See also how the Apostles are wearing "coats of mail." Why would they wear coats of mail in the twentieth century (in their day, they wore robes)? Oh, right. "Mail" rhymes with "unveil." For that matter why are the twelve apostles even there? In the faith they represent how bumbling believers like ourselves can become great men of faith. Maybe that answers why they're there--just not the coats of mail. Why the anachronism, Lindsay? Maybe because they represent a system of knighthood? Maybe one day it'll click.

The truly fascinating--even paradoxical--aspect of this poem is "The Congo" which is a country as a people, which is a country a place, which is a river, which is the entire African diaspora (according to the subtitle--does that include all of the human race, then?). The metaphor grows rich, gathers nutrients from the banks, and winds with the chorus:


This starts ominous in the first section, becomes a thing of beauty in the second, and a transformative process by the third. Its appearance in the third ushers in all of the changes. So the thing that needs to be reformed--"The Congo"--becomes refined by the thing that needs to be reformed: The Congo. How is that? Iron sharpens iron? Presumably, the preacher and the river (baptism) did it, but it remains a paradox as Lindsay doesn't elucidate or delineate all of the different Congos. Anyway, fun to ponder.

A more definitive interpretation awaits--from one who knows better the general usage of the terms one hundred years ago, and one who can fill in the context of the writer's own life. Maybe I was too generous, or not generous enough.

It is sad that the man had spent his life trying to grow the audience for poetry, worked himself to exhaustion, felt appreciation for his life's work dwindle, and decided to end it. Maybe he'd worked himself into a corner and had no other means to escape.

It's hard to say which poets impact which, but one can imagine that Lindsay may have had some influence on the Beats and Spoken Word poetry--not to mention bringing poetry to a wider audience. That's quite the dramatic pose in the above picture, and from the detailed description of how his poem was to be performed, that might have been a pose for reciting poetry.

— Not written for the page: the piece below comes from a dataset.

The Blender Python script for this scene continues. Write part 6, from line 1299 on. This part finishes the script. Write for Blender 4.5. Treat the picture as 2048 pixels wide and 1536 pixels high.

I do think "The Congo" is worth studying although I can understand those who balk, especially without context (every time I enter the poem, I bristle a little until I read on). Untermeyer and other anthologists thought other poems worthy of study as well. Untermeyer dedicated twenty-one pages to the poet, which in his WWII text is equivalent to Wallace Stevens and William Carlos Williams combined. This may be because he'd lived through the era when Lindsay had his most impact on the culture.